>> Begin SUPPLIED MATERIAL

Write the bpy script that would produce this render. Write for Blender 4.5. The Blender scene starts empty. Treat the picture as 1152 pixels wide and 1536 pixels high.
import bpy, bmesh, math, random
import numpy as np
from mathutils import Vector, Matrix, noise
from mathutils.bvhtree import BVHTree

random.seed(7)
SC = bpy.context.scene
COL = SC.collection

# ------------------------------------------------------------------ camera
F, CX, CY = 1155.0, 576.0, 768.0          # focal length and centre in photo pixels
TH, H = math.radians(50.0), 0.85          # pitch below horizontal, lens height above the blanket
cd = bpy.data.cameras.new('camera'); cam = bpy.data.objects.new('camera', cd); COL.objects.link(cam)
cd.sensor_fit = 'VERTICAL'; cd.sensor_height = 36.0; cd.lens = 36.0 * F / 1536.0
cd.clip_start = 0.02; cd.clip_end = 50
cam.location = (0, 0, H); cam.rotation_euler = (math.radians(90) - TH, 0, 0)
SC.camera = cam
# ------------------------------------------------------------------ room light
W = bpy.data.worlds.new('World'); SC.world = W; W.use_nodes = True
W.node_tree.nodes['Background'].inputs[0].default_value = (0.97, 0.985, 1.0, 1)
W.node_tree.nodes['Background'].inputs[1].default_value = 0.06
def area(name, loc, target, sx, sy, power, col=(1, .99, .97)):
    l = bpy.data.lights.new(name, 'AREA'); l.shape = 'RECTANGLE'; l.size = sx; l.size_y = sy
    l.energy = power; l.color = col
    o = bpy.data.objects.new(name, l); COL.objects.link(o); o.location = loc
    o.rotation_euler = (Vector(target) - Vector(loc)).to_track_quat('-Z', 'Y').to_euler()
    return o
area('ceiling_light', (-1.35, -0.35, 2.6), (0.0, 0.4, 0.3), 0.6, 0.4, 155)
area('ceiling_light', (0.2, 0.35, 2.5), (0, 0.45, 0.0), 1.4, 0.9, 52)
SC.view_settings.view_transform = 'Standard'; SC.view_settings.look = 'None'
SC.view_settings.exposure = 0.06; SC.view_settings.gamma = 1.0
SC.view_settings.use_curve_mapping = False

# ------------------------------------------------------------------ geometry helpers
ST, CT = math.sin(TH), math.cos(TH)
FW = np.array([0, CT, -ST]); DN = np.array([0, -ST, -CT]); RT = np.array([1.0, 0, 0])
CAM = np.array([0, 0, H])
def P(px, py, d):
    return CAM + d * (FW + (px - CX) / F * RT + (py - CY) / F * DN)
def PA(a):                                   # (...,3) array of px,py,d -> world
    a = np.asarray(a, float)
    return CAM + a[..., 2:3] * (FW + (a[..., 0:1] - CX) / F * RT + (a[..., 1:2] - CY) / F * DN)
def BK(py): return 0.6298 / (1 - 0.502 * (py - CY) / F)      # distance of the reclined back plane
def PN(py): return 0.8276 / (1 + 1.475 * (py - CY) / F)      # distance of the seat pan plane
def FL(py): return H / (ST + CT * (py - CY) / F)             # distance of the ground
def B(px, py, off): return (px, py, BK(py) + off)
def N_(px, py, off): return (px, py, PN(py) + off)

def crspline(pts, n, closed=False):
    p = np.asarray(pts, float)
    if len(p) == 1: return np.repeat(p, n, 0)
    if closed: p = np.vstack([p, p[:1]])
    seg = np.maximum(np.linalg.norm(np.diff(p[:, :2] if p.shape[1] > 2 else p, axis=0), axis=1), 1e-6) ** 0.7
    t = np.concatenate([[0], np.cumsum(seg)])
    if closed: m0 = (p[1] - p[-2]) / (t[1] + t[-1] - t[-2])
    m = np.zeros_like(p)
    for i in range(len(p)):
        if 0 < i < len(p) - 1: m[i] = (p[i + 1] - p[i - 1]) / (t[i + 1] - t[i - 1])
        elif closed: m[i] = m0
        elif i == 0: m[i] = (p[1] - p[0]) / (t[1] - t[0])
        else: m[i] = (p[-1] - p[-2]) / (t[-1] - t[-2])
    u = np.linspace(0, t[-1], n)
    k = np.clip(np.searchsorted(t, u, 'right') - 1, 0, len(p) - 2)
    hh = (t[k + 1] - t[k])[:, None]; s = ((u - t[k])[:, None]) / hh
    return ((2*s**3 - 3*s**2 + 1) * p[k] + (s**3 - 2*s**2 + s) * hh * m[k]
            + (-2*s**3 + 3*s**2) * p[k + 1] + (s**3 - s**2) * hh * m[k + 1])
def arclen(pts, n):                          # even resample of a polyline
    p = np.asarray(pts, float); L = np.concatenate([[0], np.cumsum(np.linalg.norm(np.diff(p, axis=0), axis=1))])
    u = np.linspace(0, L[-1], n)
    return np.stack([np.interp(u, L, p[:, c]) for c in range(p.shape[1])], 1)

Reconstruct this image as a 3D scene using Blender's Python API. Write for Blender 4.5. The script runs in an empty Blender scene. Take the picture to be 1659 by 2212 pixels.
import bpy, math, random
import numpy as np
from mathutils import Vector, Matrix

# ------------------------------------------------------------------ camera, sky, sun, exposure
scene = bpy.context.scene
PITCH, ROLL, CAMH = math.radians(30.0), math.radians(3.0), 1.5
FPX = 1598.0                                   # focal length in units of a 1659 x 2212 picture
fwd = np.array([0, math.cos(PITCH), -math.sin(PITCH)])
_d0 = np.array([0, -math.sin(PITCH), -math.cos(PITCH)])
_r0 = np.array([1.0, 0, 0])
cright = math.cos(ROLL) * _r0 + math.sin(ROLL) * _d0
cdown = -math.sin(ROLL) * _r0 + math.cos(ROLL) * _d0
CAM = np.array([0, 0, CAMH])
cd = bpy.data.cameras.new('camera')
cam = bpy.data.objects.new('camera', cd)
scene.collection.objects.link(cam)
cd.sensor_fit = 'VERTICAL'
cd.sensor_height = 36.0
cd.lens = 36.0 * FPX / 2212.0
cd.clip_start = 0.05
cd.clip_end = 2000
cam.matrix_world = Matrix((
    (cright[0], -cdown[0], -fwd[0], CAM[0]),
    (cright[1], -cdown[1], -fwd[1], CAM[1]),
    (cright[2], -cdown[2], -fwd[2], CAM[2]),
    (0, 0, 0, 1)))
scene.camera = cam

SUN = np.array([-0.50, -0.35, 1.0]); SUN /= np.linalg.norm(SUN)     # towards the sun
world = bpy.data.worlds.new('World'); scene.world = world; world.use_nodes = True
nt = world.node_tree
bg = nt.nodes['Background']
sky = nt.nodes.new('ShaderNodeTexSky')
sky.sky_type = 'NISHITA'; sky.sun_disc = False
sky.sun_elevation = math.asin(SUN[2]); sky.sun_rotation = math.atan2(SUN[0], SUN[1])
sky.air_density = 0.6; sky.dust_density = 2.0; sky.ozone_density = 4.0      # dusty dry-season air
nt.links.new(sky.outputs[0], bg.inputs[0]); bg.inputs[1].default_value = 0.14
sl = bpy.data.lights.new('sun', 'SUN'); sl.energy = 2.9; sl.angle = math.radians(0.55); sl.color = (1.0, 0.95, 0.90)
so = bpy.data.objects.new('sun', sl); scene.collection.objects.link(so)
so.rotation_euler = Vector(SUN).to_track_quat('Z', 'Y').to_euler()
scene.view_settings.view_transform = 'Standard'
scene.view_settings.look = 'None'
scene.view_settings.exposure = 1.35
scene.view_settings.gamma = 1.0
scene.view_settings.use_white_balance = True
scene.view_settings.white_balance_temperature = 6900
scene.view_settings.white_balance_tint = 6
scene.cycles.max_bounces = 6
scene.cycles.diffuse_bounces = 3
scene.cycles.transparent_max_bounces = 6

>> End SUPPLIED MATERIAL

— PROBLEM TO WORK ON —
Repeat the entries above verbatim, but only from the line that has "Reconstruct this image" down to the line that has "scene.camera = cam", inclusive.

— RIGHT ANSWER —
Reconstruct this image as a 3D scene using Blender's Python API. Write for Blender 4.5. The script runs in an empty Blender scene. Take the picture to be 1659 by 2212 pixels.
import bpy, math, random
import numpy as np
from mathutils import Vector, Matrix

# ------------------------------------------------------------------ camera, sky, sun, exposure
scene = bpy.context.scene
PITCH, ROLL, CAMH = math.radians(30.0), math.radians(3.0), 1.5
FPX = 1598.0                                   # focal length in units of a 1659 x 2212 picture
fwd = np.array([0, math.cos(PITCH), -math.sin(PITCH)])
_d0 = np.array([0, -math.sin(PITCH), -math.cos(PITCH)])
_r0 = np.array([1.0, 0, 0])
cright = math.cos(ROLL) * _r0 + math.sin(ROLL) * _d0
cdown = -math.sin(ROLL) * _r0 + math.cos(ROLL) * _d0
CAM = np.array([0, 0, CAMH])
cd = bpy.data.cameras.new('camera')
cam = bpy.data.objects.new('camera', cd)
scene.collection.objects.link(cam)
cd.sensor_fit = 'VERTICAL'
cd.sensor_height = 36.0
cd.lens = 36.0 * FPX / 2212.0
cd.clip_start = 0.05
cd.clip_end = 2000
cam.matrix_world = Matrix((
    (cright[0], -cdown[0], -fwd[0], CAM[0]),
    (cright[1], -cdown[1], -fwd[1], CAM[1]),
    (cright[2], -cdown[2], -fwd[2], CAM[2]),
    (0, 0, 0, 1)))
scene.camera = cam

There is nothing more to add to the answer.